Parution de "Journalism and the NSA Revelations : Privacy, Security and the Press"

Avec les contributions d’Olivier BAISNEE et Frédéric NICOLAS

Parution aux éditions I.B. Tauris (Londres) de "Journalism and the NSA Revelations : Privacy, Security and the Press" dirigé par
Adrienne Russell, Risto Kunelius, Heikki Heikkila, Dmitry Yagodin

Avec les contributions d’Olivier Baisnée (LASSP, Sciences Po Toulouse) et Frédéric Nicolas (CESAER-INR, Université de Bourgogne, associé au LaSSP)

Présentation sur le site des Editions I.B Tauris (London)

Description
Edward Snowden’s revelations about the mass surveillance capabilities of the US National Security Agency (NSA) and other security services triggered an ongoing debate about the relationship between privacy and security in the digital world.
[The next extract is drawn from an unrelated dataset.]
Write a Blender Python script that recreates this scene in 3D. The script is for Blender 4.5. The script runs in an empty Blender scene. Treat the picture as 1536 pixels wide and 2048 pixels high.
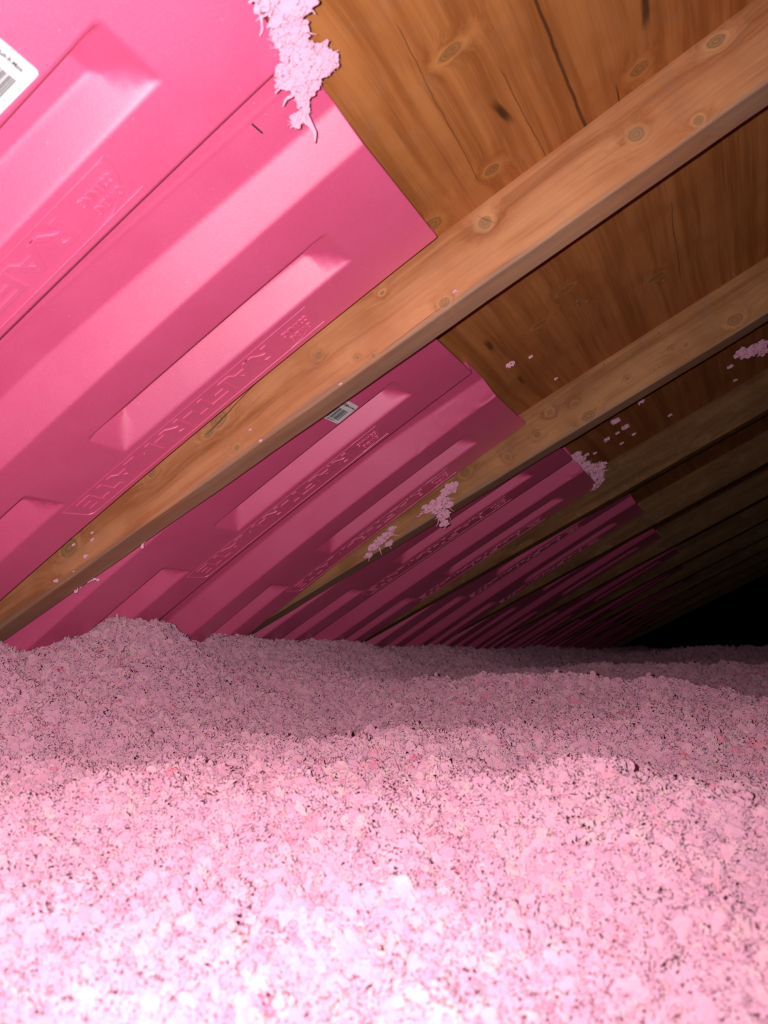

This discussion has been dispersed into a number of national platforms, reflecting local political realities but also raising questions that cut across national public spheres. What does this debate tell us about the role of journalism in making sense of global events ? This book looks at discussions of these debates in the mainstream media in the USA, United Kingdom, France, Germany, Russia and China. The chapters focus on editorials, commentaries and op-eds and look at how opinion-based journalism has negotiated key questions on the legitimacy of surveillance and its implications to security and privacy. The authors provide a thoughtful analysis of the possibilities and limits of ’transnational journalism’ at a crucial time of political and digital change.